Ami Yèrèwolo, groove rebelle
Cette jeune rappeuse Malienne au flow puissant dénonce les injustices et s’engage pour la place des femmes dans les cultures urbaines. Bravant le patriarcat, elle signe un nouveau titre, « Je gère ».
E lle a choisi l’art de la punchline et du groove percutants pour combattre les injustices sociales. Originaire de Mahina, village de l’ouest du Mali, Ami Yèrèwolo chante depuis l’enfance, bercée par les voix puissantes de Salif Keïta, Oumou Sangaré et Nahawa Doumbia. Dès 16 ans, elle slame dans la cour du lycée. Découvrant les pionniers du rap malien Fanga Fing ou Tata Pound, elle met alors un nom sur sa pratique, née spontanément. Puis forme un groupe avec ses cousines, participant à des concours malgré l’interdiction paternelle, et joutant devant ses pairs masculins : « Pour leur montrer que nous aussi, on savait rapper », défend-elle. À Bamako, où elle s’installe pour ses études universitaires en gestion-comptabilité, elle affûte son flow dans les balani show (sound system de quartier), se hâte au studio, après les cours, pour enregistrer ses premiers titres. Diplômée en 2013, elle annonce à ses parents sa décision de se consacrer à la musique. « Ils ont cru que je blaguais ! Leur projet pour moi ? Un métier avec un salaire fixe, un mariage, des enfants. » Or, l’artiste, dont la cause est de « révolutionner le hiphop féminin », préfère « mourir pauvre mais rappeuse », plutôt que « riche et lâcheuse », scande-t-elle dans « Bara ».

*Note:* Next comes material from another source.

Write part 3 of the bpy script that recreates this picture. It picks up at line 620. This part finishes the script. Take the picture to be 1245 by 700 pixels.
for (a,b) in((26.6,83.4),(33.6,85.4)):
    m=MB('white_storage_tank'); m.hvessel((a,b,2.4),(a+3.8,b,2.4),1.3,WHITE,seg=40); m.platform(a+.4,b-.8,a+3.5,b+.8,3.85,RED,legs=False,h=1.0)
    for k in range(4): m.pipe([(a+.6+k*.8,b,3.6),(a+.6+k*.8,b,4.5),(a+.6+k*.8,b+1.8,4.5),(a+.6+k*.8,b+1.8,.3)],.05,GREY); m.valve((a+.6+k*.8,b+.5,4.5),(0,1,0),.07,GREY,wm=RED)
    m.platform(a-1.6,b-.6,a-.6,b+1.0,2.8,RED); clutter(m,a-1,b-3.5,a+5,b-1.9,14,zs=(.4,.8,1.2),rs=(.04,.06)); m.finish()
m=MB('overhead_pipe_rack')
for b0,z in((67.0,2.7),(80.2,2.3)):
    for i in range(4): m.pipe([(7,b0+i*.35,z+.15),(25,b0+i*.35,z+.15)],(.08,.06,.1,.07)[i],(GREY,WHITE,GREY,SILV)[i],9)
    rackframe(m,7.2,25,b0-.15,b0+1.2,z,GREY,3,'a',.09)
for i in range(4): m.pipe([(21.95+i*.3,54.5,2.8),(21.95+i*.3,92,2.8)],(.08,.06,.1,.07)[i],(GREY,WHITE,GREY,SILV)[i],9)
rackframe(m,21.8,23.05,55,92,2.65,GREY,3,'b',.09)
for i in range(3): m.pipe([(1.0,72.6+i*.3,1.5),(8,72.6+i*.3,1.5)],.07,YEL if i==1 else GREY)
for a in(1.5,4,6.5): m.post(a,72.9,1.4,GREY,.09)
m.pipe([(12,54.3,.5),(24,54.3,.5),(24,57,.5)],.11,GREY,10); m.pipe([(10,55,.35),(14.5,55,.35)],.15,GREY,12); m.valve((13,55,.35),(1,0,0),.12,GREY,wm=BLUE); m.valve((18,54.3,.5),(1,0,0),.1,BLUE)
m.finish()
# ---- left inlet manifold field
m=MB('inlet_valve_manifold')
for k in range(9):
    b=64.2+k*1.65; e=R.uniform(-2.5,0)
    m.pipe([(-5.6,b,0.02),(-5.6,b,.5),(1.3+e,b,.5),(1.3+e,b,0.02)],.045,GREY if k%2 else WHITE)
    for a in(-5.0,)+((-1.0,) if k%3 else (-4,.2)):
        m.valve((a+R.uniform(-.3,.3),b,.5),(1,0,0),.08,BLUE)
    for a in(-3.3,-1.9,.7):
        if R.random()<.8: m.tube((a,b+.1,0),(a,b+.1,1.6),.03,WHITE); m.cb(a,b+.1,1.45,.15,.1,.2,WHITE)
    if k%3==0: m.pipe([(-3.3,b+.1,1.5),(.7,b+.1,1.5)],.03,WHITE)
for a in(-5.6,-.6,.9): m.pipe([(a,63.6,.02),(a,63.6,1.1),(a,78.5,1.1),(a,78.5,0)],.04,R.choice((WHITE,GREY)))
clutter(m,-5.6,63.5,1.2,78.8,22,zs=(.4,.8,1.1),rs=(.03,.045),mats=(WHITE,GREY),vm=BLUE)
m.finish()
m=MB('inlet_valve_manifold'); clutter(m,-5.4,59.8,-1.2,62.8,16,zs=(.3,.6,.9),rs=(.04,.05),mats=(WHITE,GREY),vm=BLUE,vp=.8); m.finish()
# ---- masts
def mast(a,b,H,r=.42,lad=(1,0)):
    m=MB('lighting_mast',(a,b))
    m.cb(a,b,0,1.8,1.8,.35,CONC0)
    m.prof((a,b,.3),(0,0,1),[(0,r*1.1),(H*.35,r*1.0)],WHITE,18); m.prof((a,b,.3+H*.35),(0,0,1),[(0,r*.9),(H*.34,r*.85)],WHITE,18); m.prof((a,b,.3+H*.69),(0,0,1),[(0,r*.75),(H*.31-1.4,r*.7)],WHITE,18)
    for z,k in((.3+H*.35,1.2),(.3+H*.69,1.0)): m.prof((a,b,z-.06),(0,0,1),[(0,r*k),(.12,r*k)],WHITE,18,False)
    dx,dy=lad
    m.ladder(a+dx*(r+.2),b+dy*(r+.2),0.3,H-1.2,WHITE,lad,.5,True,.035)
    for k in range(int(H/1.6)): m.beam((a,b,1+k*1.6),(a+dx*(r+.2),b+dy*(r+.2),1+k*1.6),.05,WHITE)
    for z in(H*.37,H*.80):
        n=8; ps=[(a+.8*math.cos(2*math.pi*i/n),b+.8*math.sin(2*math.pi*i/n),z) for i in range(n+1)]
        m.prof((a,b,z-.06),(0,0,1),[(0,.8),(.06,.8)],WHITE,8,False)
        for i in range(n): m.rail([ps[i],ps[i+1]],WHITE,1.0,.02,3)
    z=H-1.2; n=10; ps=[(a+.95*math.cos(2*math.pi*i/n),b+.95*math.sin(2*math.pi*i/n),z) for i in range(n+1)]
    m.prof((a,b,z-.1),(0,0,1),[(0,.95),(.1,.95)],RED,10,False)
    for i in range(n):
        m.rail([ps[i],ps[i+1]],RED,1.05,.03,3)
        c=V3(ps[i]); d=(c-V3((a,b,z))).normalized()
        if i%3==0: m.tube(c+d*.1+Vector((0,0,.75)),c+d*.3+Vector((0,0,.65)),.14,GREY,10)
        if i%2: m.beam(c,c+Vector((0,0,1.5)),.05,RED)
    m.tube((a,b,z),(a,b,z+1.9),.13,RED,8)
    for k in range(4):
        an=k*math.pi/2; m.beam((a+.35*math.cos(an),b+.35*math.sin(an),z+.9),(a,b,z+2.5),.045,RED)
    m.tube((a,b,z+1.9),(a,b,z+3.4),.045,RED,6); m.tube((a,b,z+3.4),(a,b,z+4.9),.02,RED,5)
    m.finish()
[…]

La jeune rebelle brave l’adversité pour se faire une place dans ce milieu où les femmes sont sous-représentées et marginalisées. Bousculant les normes et les esprits étroits, elle endure un déluge d’insultes, de rejets, de discriminations. « Selon les machistes, une rappeuse ne doit pas tenir tête à un homme sur scène. Et elle serait une délinquante, sans éducation, ne mériterait pas le respect. » Presque seule contre tous, sans soutien familial, cette guerrière du verbe tire sa force de ses épreuves. « Il fallait que je réussisse coûte que coûte. » Multipliant les petits jobs, elle produit ses clips et ses albums (Naissance en 2014, Mon combat en 2018), et fonde sa structure de diffusion Denfari Event. « En bambara, “denfari” signifie “l’enfant qui n’a pas peur”. » Un mantra qu’elle inscrit sur les murs de chez elle pour se rebooster les jours de découragement. Première rappeuse à intégrer le collectif 223 Crew – « Cela m’a donné une assurance, une protection contre ces violences » – et à se produire au Palais de la culture à Bamako, elle renvoie dans les cordes les managers qui lui conseillent de troquer son look de garçon manqué contre minijupe et maquillage outrancier. En 2016, pour soutenir la scène hip-hop féminine, elle lance le festival Le Mali a des rappeuses : « Ainsi, nos sœurs auront des références. »
Son rap conscient au flow tonitruant, empreint de rage et d’ironie, dénonce en bambara les violences faites aux femmes et aux enfants, le matérialisme galopant, le manque d’éducation, les valeurs superflues comme l’apparence ou la richesse, ou encore la médisance. S’appropriant les différentes nuances du genre – de la trap aux mixtures panafricaines rythmées d’instruments traditionnels –, elle affirme une griffe encore plus personnelle dans son single « Je gère », extrait de son prochain EP, signé chez Othantiq AA (nouveau label du musicien camerounais Blick Bassy). À l’instar de ses idoles d’enfance, ambassadeurs de la musique mandingue, Ami Yèrèwolo veut porter haut les couleurs du rap malien sur la scène mondiale. Dans son pays, elle s’impose déjà comme la first lady du game.